Story – Beaten to death reincarnation story, cameras panning in from all angles to remind the protagonist of his forgotten past life, a white-haired mother leaving no chance for cracking melodramatic monologues, a friend who’s grayed with the age and believes in his friend, a spirit who manifests just at the right time to seek her revenge, even as things are being kept as human as possible. A villain who conveniently commits a murder and leaves the country to return 30 years later where his past is waiting for him. Oh-so-convenient. Its not the story where the effort is put. The story is conveniently taken off from Karz, Madhumati (yeah! she thought I wouldnt notice!), chala murari hero banNe and the likes.
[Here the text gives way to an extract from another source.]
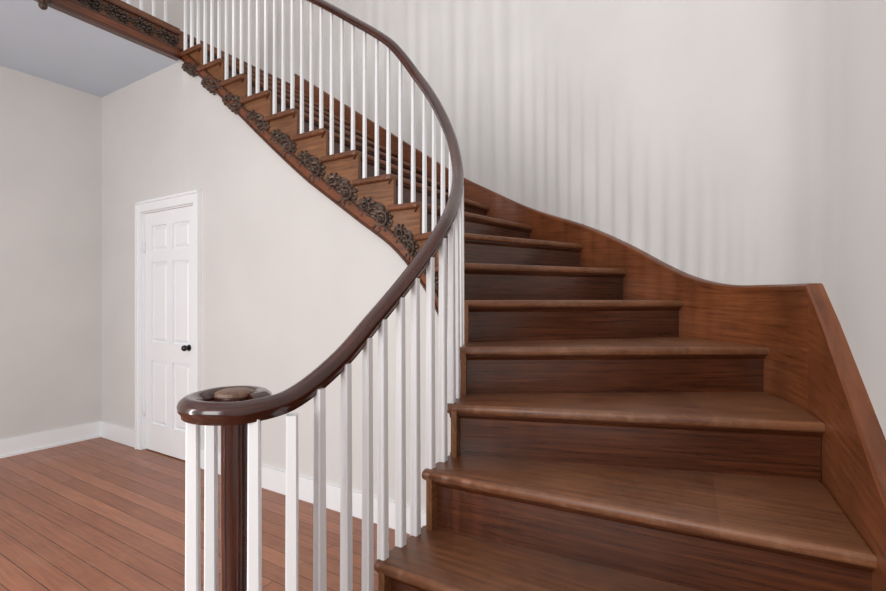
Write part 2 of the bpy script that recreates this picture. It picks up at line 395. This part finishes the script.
lbox(mb,UL-.2,UL+.01,VE-.2,.0,LAND-.038,LAND); lbox(mb,UL-.2,UL-.01,.0,1.19,LAND-.038,LAND)
mb.box(V3(W(UL-.1,VE-.25),LAND-.0385),d3*1.9,n3*.26,Z*.038)
mb.obj('landing_nosing',m_tread,stair)
mb=MB()
lbox(mb,UL-.03,UL-.01,VE,.05,CEIL,LAND-.038); mb.box(V3(W(UL-.03,VE-.03),CEIL),d3*1.8,n3*.03,Z*(LAND-.038-CEIL))
lbox(mb,UL-.03,UL+.005,VE,.02,CEIL-.005,CEIL+.06)
mb.obj('landing_fascia',m_string,stair)
mb=MB(); lbox(mb,UL-.04,UL+.015,VE-.02,.0,CEIL-.02,CEIL+.005); lbox(mb,UL-.03,UL+.008,VE,.0,CEIL+.058,CEIL+.07); lbox(mb,UL-.03,UL+.008,VE,.0,LAND-.05,LAND-.038)
mb.box(V3(W(UL-.04,VE-.04),CEIL-.02),d3*1.8,n3*.055,Z*.025)
mb.obj('fascia_mouldings',m_riser,stair)
def carve_local():
    vs=[];fs=[]
    def addp(v,f):
        b=len(vs); vs.extend(v); fs.extend([[i+b for i in q] for q in f])
    def tube(pts,rad):
        n=6;v=[];f=[]
        for i,(x,y) in enumerate(pts):
            a=pts[max(0,i-1)];c=pts[min(len(pts)-1,i+1)]
            tx,ty=c[0]-a[0],c[1]-a[1];l=math.hypot(tx,ty) or 1;nx,ny=-ty/l,tx/l
            r=rad*(1-.55*i/len(pts))
            for j in range(n):
                an=2*math.pi*j/n
                v.append((x+nx*r*math.cos(an),y+ny*r*math.cos(an),.014+r*math.sin(an)))
        for i in range(len(pts)-1):
            for j in range(n):
                k=(j+1)%n; f.append((i*n+j,i*n+k,(i+1)*n+k,(i+1)*n+j))
        addp(v,f)
    def spiral(cx,cy,r0,r1,a0,turns,rad):
        pts=[]
        for i in range(30):
            s=i/29; a=a0+turns*2*math.pi*s; r=r0+(r1-r0)*s
            pts.append((cx+r*math.cos(a),cy+r*math.sin(a)))
        tube(pts,rad)
    def blob(x,y,rx,ry,rot,h):
        v=[];f=[];n=8;m=4
        for i in range(m+1):
            th=math.pi/2*i/m
            for j in range(n):
                a=2*math.pi*j/n; px=rx*math.cos(th)*math.cos(a);py=ry*math.cos(th)*math.sin(a)
                v.append((x+px*math.cos(rot)-py*math.sin(rot),y+px*math.sin(rot)+py*math.cos(rot),.004+h*math.sin(th)))
        for i in range(m):
            for j in range(n):
                k=(j+1)%n; f.append((i*n+j,i*n+k,(i+1)*n+k,(i+1)*n+j))
        addp(v,f)
    spiral(.085,-.225,.050,.010,math.radians(60),1.6,.013)
    spiral(.205,-.135,.036,.008,math.radians(230),-1.4,.010)
    tube([(.11,-.182),(.125,-.160),(.145,-.150),(.165,-.157),(.18,-.165)],.013)
    for i in range(9):
        a=math.radians(20+i*38); blob(.085+.066*math.cos(a),-.225+.064*math.sin(a),.020,.012,a,.016)
    for i in range(7):
        a=math.radians(-150+i*45); blob(.205+.048*math.cos(a),-.135+.046*math.sin(a),.018,.010,a,.015)
    blob(.085,-.225,.018,.018,0,.034); blob(.205,-.135,.013,.013,0,.028)
    blob(.14,-.205,.032,.013,.7,.022); blob(.155,-.118,.03,.011,.2,.016)
    n=64; pl=[]
    for i in range(n):
        a=2*math.pi*i/n; rr=1+.07*math.cos(10*a)
        pl.append((.14+.130*rr*math.cos(a),-.185+.078*rr*math.sin(a)+.45*(.135*rr*math.cos(a))))
    addp([(x,y,.0) for x,y in pl]+[(x,y,.006) for x,y in pl],[[j,(j+1)%n,n+(j+1)%n,n+j] for j in range(n)]+[list(range(n,2*n))])
    return vs,fs
cv,cf=carve_local()
mb=MB()
for k in range(2,19):
    vs=[];uv=[]
    for (x,y,o) in cv:
        t=k+x/.27
        s=min(max((t-13.5)/5.5,0),1)*.38
        vs.append(V3(I(t,-.029+o),zk(k)-TH+y*(1-s)*1.0)); uv.append((x+k,y+o))
    mb.add(vs,cf,uv,True)
mb.obj('carved_brackets',m_carve,stair,angle=.9)
mb=MB()
for i in range(5):
    v0=-.0-i*.18
    vs=[V3(W(UL-.012+o,v0-x*.66),CEIL+.125+(y+.185-.45*(x-.14))*.62) for (x,y,o) in cv]
    mb.add(vs,cf,[(x,y+o) for x,y,o in cv],True)
for i in range(9):
    u0=UL+.03+i*.18
    vs=[V3(W(u0+x*.66,VE+.002+o),CEIL+.125+(y+.185-.45*(x-.14))*.62) for (x,y,o) in cv]
    mb.add(vs,cf,[(x,y+o) for x,y,o in cv],True)
sph(mb,V3(W(UL+.0,VE+.0),CEIL+.0),.045); sph(mb,V3(W(UL+.0,VE+.0),CEIL-.05),.025)
mb.obj('fascia_carving',m_carve,stair,angle=.9)
# ------------------------------------------------------------ railing
rail=empty('stair_railing')
rz=[(1.7,-.25),(2,-.238),(2.5,-.165),(3,-.063),(4,.127),(5,.275),(6,.40),(7,.56),(8,.785),(9,1.03),(10,1.25),(11,1.48),(12,1.69),(13,1.885),(14,2.07),(30,2.07+16*.184)]
rt=[a[0] for a in rz]; rv=[a[1] for a in rz]
def railz(t): return H+herm(rt,rv,t)
INS=-.004
zc=H-.25
vol=[(-.468,1.150),(-.452,1.185),(-.468,1.235),(-.52,1.262),(-.577,1.240),(-.602,1.180),(-.592,1.118),(-.552,1.076),(-.50,1.060),(-.44,1.076)]
p3=[V3(p,zc) for p in vol]
p3+= [V3(I(t,INS),railz(t)) for t in [2+i*.5 for i in range(2*17+1)]]
p3+=[V3(W(UL,-.12),LAND+.86),V3(W(UL-.02,-.5),LAND+.86),V3(W(UL,VE+.08),LAND+.86),V3(W(UL+.08,VE-.02),LAND+.86),V3(W(UL+.8,VE-.02),LAND+.86),V3(W(UL+1.85,VE-.02),LAND+.86)]
cl=[0]
for a,b2 in zip(p3,p3[1:]): cl.append(cl[-1]+(b2-a).length)
path=[]; nS=460
for i in range(nS+1): path.append(herm(cl,p3,cl[-1]*i/nS))
sec=[(-.020,-.026),(-.022,-.016),(-.029,-.008),(-.031,.004),(-.026,.016),(-.014,.025),(0,.028),(.014,.025),(.026,.016),(.031,.004),(.029,-.008),(.022,-.016),(.020,-.026)]
sec=[(x*.82,y*.9) for x,y in sec]
mb=MB(); mb.sweep(path,sec); mb.obj('handrail',m_rail,rail,angle=.9)
c=(-.507,1.17)
mb=MB()
pf=[(.040,R),(.040,R+.05),(.034,R+.06),(.037,R+.075),(.030,R+.09),(.028,R+.14),(.0305,R+.4),(.032,.8),(.0315,.98),(.032,1.03),(.034,1.045),(.036,zc-.012)]
mb.lathe(c,pf,36); mb.obj('newel_post',m_rail,rail,angle=.8)
mb=MB(); mb.lathe(c,[(.036,zc-.022),(.044,zc-.012),(.048,zc+.006),(.046,zc+.018)],36); mb.obj('volute_eye',m_rail,rail,angle=.8)
mb=MB(); mb.lathe(c,[(.043,zc+.016),(.046,zc+.020),(.044,zc+.027),(.034,zc+.031),(.014,zc+.032)],36); mb.obj('newel_cap',m_cap,rail,angle=.8)
mb=MB()
def bal(p,d,z0,z1,w=.0125):
    sx=Vector((d.x,d.y,0)).normalized(); sy=Vector((-sx.y,sx.x,0))
    vs=[]
    for (z,ww) in ((z0,w*1.1),(z1,w*.88)):
        e=ww*.25; q=ww-e
        for (x,y) in ((ww,-q),(ww,q),(q,ww),(-q,ww),(-ww,q),(-ww,-q),(-q,-ww),(q,-ww)):
            vs.append(V3(p,z)+sx*x+sy*y)
    mb.add(vs,[(j,(j+1)%8,8+(j+1)%8,8+j) for j in range(8)]+[tuple(range(8)),tuple(range(8,16))])
for k in range(2,19):
    frs=(.12,.45,.78) if (k==3 or k>=11) else (.22,.72)
    if k==2: frs=(.26,.57,.87)
    for fr in frs:
        t=k+fr
        bal(I(t,-.018),innr(t+.05)-innr(t-.05),zk(k)-.004,railz(t)-.018,.0128 if k<8 else .0098)
for (x,y) in [(-.426,1.085),(-.352,1.12),(-.578,1.110),(-.590,1.222)]:
    bal(Vector((x,y)),Vector((1,.2)),R-.004,zc-.018,.0145)
for i in range(9):
    bal(W(UL-.015,-.10-i*.092),D,LAND-.004,LAND+.845,.0098)
for i in range(18):
    bal(W(UL+.1+i*.1,VE-.02),D,LAND-.004,LAND+.845,.0098)
mb.obj('balusters',m_bal,rail)
# ------------------------------------------------------------ lights
def area(name,loc,tgt,size,energy,col,sy=None):
    l=bpy.data.lights.new(name,'AREA'); l.energy=energy; l.color=col; l.size=size
    if sy: l.shape='RECTANGLE'; l.size_y=sy
    o=bpy.data.objects.new(name,l); bpy.context.collection.objects.link(o); o.location=loc
    o.rotation_euler=(Vector(tgt)-Vector(loc)).to_track_quat('-Z','Y').to_euler(); return o
p=W(2.4,-4.2)
area('upper_window_light',(p.x,p.y,4.7),(1.0,3.0,2.9),.14,85,(1,.98,.96),1.3)
area('sidelight_window_light',(-3.5,.3,1.5),(1.1,2.8,2.3),.12,48,(1,.98,.96),2.5)
area('hall_fill_light',(-2.2,-1.6,1.7),(-2.2,4,1.6),2.2,95,(1,.99,.97),1.8)  # added broad fill from behind left for soft even light, no real window
area('stair_hall_light',(.2,-2.2,3.0),(.6,3,1.2),1.6,60,(1,.99,.97))
w=bpy.data.worlds.new('World'); bpy.context.scene.world=w; w.use_nodes=True
bg=w.node_tree.nodes['Background']; bg.inputs[0].default_value=(.98,.985,1,1); bg.inputs[1].default_value=.84
bpy.context.scene.view_settings.view_transform='Standard'
# ------------------------------------------------------------ camera
cam=bpy.data.cameras.new('camera'); cam.sensor_width=36; cam.lens=F*36/886; cam.shift_y=4.5/886; cam.clip_start=.02
co=bpy.data.objects.new('camera',cam); bpy.context.collection.objects.link(co)
co.location=(0,0,H); co.rotation_euler=(math.pi/2,0,0); bpy.context.scene.camera=co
It’s the screenplay and editing where the effort has been put.
Screenplay and editing – Good. Better than above average. Good comments, spoofs and humor.
Music – Ajab Si and Main Agar kahoon are definitely above average. Rahat’s Jag Soona Soona Lage is standard Rahat Fateh Ali Khan fare – soulful, nice, but wont make it as big as Saiyaan (Ta Ra Rum Pum) or Mann Ki Lagan. updated (11-Nov) – won’t make it as big as his previous songs (like Mann ki Lagan (Paap) or Jiya Dhadak Dhadak Jaye (Kalyug).  (Khan – Thanks for pointing out. My mistake!!)

Overall – Definitely watcheable once. Don’t go by my cribs. I think it’s a director’s movie. She has played it by her creativity which is weird and funny. And she has done a tremendous job of editing. Actors are fitting. Everyone fits. Even the over acting kkkkkk.. Khan. .. shahrukh khan.

and on that note -I do want to watch Saawariya. Despite the complete snubbing it has got from many reviewers. 1. Its based on Doestoevsky’s White Night. 2. It wont disappoint me on a couple of counts – Great camerawork and sets, and some great imagination.